As the smallest of the three communities, Sikhs relied on India's assurances of a fair deal in a free country - an area in which Sikhs, too, would be able to "bask in the glow of freedom." But these promises were soon forgotten. And Sikhs have become part of an India whose Constitution saved a few drops of ink and a line or two of text by mischievously lumping them together, along with other minorities, as Hindus.
This is a nation in which nascent Hinduism and their ethos - Hindutva - continues its steady march to diminish all minorities.
Master Tara Singh has been energetically villified by more than a generation of Sikhs for perhaps being too naïve or gullible during negotiations with the British and Indian leaders on the needs of the minority communities that made up India.
Perhaps Sikh leaders were indeed not sufficiently wily or alert.
Keep in mind, though, that they were negotiating with British statesmen of the first rank, and Hindu leaders like Gandhi and Nehru - the products of a first-rate British education. And Sikh leaders like Master Tara Singh were merely college graduates with limited or no experience with the sophisticated world around them.
Not that one can blame more astute adversaries for one's losses, but history tells us that Sikhs and Master Tara Singh were blindsided.

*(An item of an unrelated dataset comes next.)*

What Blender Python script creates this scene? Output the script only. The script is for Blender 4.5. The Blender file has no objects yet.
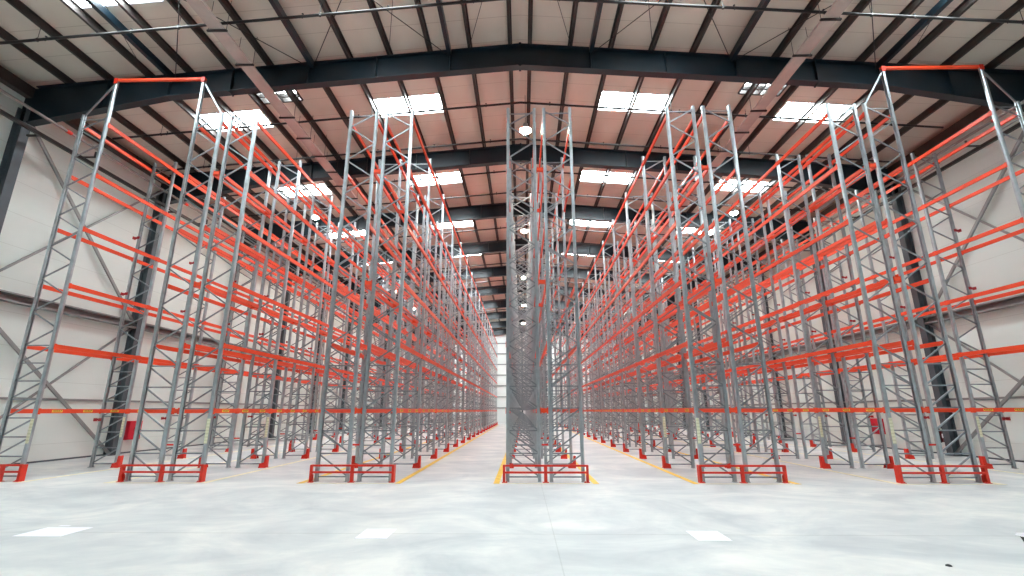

Yet, Sikhs leaders did smell a rat, and refused to endorse the Constitution of India in 1950.
The irony of this shines through when one realizes that of all the people imprisoned for life or sentenced to death during India's struggle for independence, fully two-thirds were Sikh. And Sikhs have never been more than 2% of India's population.
Master Tara Singh's heart was in the right place.
He died in 1967.
He deserves an honorable place in the annals of the tumultuous 20th century.